What’s Up? Rates!

You have no idea how many calls I get every day from customers who just listened to some ad on the radio telling them that the Fed has just blasted mortgage rates through the floor.  They’re ready to take that 5% 30-year fixed rate with no closing costs!

I’d take it too, if only it were true…

In over 28 years of banking, this is the most volatile I have ever seen rates.

We hit a low point on January 28, 2008, when a conforming 30 year fixed rate hit 5.5% with no loan fee or points charged.  It lasted for literally about three hours, then started to climb.  And climb it did.  Over the next three weeks, rates increased a full percentage point!

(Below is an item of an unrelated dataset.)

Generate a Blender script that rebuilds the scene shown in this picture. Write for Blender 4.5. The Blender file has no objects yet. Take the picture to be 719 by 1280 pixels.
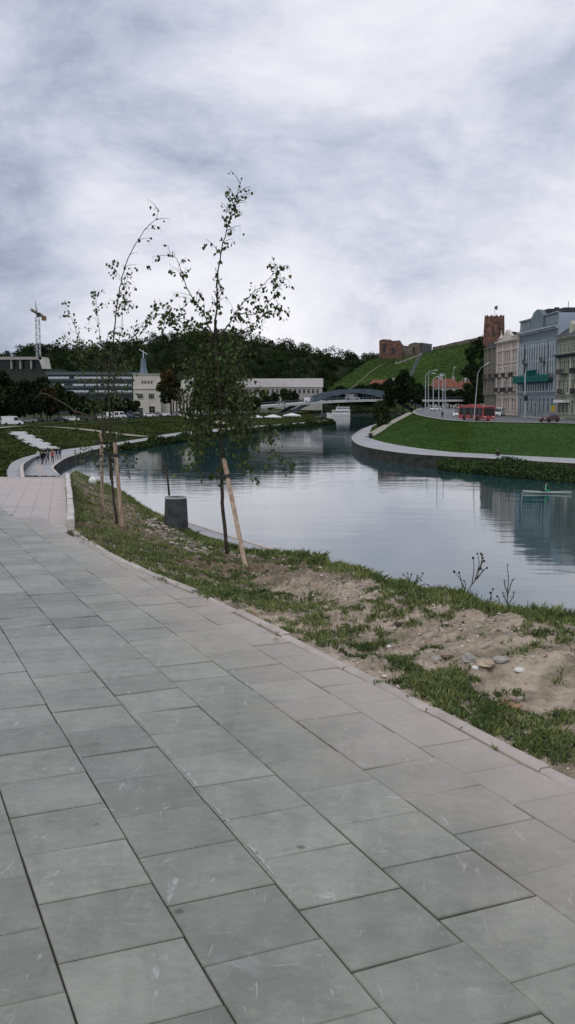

The most common question I get is “why are fixed rates rising when the Fed is cutting?”  My first answer is that there is not a direct correlation between Fed cuts and mortgage rates.  The Fed is cutting a very short term rate, basically what banks charge each other to borrow money overnight.  Long-term mortgage rates are driven by the bond market; investor’s willingness to purchase mortgage-backed securities.  Fed actions will eventually influence long-term rates, but not directly.

Why aren’t they dropping?  There are several reasons, but the main factors keeping rates up are:

1.  Fear of Inflation:  Inflation erodes the value of a bond, causing bond prices to fall, and rates to rise.  Current high oil prices are having a negative affect on the bond market.

2.  Too much supply:  Banks are currently selling lots (and I mean lots) of mortgage-backed securities on the secondary markets.  This is flooding the bond market with supply.  And, right out of Econ 101, when supply exceeds demand, prices fall (causing rates to rise).

The Fed is in a real tight spot right now:

*  To combat inflation, they should increase rates.

*  To combat a slowing housing market and the risk of a recession, they should cut rates.

On top of that, Europe is all over us to boost the value of our dollar.  How do you do that?  By increasing rates.

What is my forecast for rates?  Nope, not gonna do it.  As economists like to say, “a person who forecasts rates is on a fools errand.”